Guyana: When it comes to green washing WWF is finally setting some limits

Back in the 1990’s when eco-groups finally gained a sense of influnece
against large scale corporate forest clearings many of the eco-groups’
Board of directors decided that their desire for capacity building was
more important in the long run than actually achieving strong
eco-protections for the forest in the short term. In other words they
were all to quick to trade in their new-found influence for a seat at
the timber industry’s table. This fire-sale on fake green-paint that
loggers could protect themselves with was exposed when the
Forest Stewardship Council (FSC) was finally scandalized by the Wall
Street Journal last Spring. So now selling out ain’t what it use to be
and eco-groups like WWF have to be more careful as illustrated below.

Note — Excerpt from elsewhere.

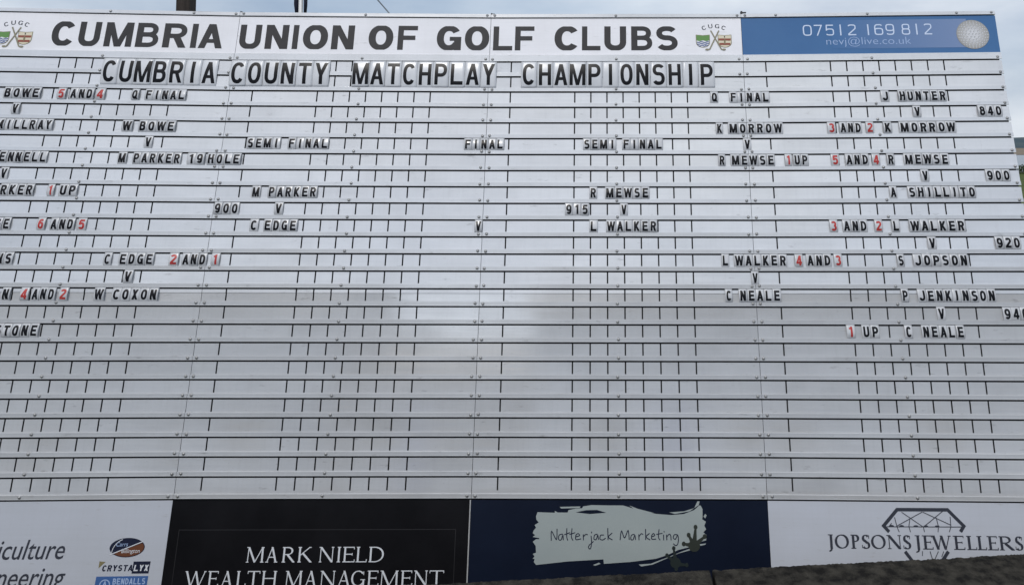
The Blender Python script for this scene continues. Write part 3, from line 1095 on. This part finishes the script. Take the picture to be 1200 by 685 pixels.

–Editor, Forest Policy Research

The World Wildlife Fund (WWF) is no longer working with Barama Company
Limited (BCL) on re-gaining certification from the Forest Stewardship
Council (FSC) and the head of WWF’s local office says that he does not
believe that the forestry company can recapture that distinction.
“There are too many issues and it doesn’t look like that will happen,”
said Dr Patrick Williams, WWF’s country manager. He stated that Barama
does not have the managerial or technical capabilities and the company
does not seem to be making a serious attempt to deal with the issues.
He pointed out that WWF had “disconnected” from Barama a while ago. No
one from the forestry company could be reached for comment on Friday
and this newspaper was told that Chief Executive Officer of the
company, Peter Ho, was out of the country while Forest Planning
Manager Neil Chand had already left the office and would not be
returning for the day. It has been two years since the FSC
certification was suspended by SGS-Qualifor (SGS), an independent
FSC-accredited certification body. Barama had been awarded the
certification in February 2006 for 570,000 hectares of its forests in
west central Guyana by SGS ? only a portion of its vast concession. It
had been suspended on January 2007 following an audit, for failing to
maintain the standards in forest management which it had previously
reached. Asked for an update of the re-certification status on
Thursday, Dr Williams told Stabroek News that the WWF was disappointed
at the way the issue turned out because the organization had put a lot
of resources into assisting the company. “Since Barama we have
reviewed our position in terms of the support we give to private
enterprises,” he stated, adding that the rules were a bit more
stringent now. The WWF had provided financial and technical support to
Barama in the process leading up to its successful certification. He
noted that Barama may well be gradually working on the issues but he
was not aware that much had happened. He pointed out that the company
would have to go through the entire process again, noting that it was
a long one and involved a lot of financial and technical resources.
The WWF country manager said that he did not expect to see the company
regain certification in the foreseeable future. Currently, Iwokrama is
the only local organisation that is FSC certified.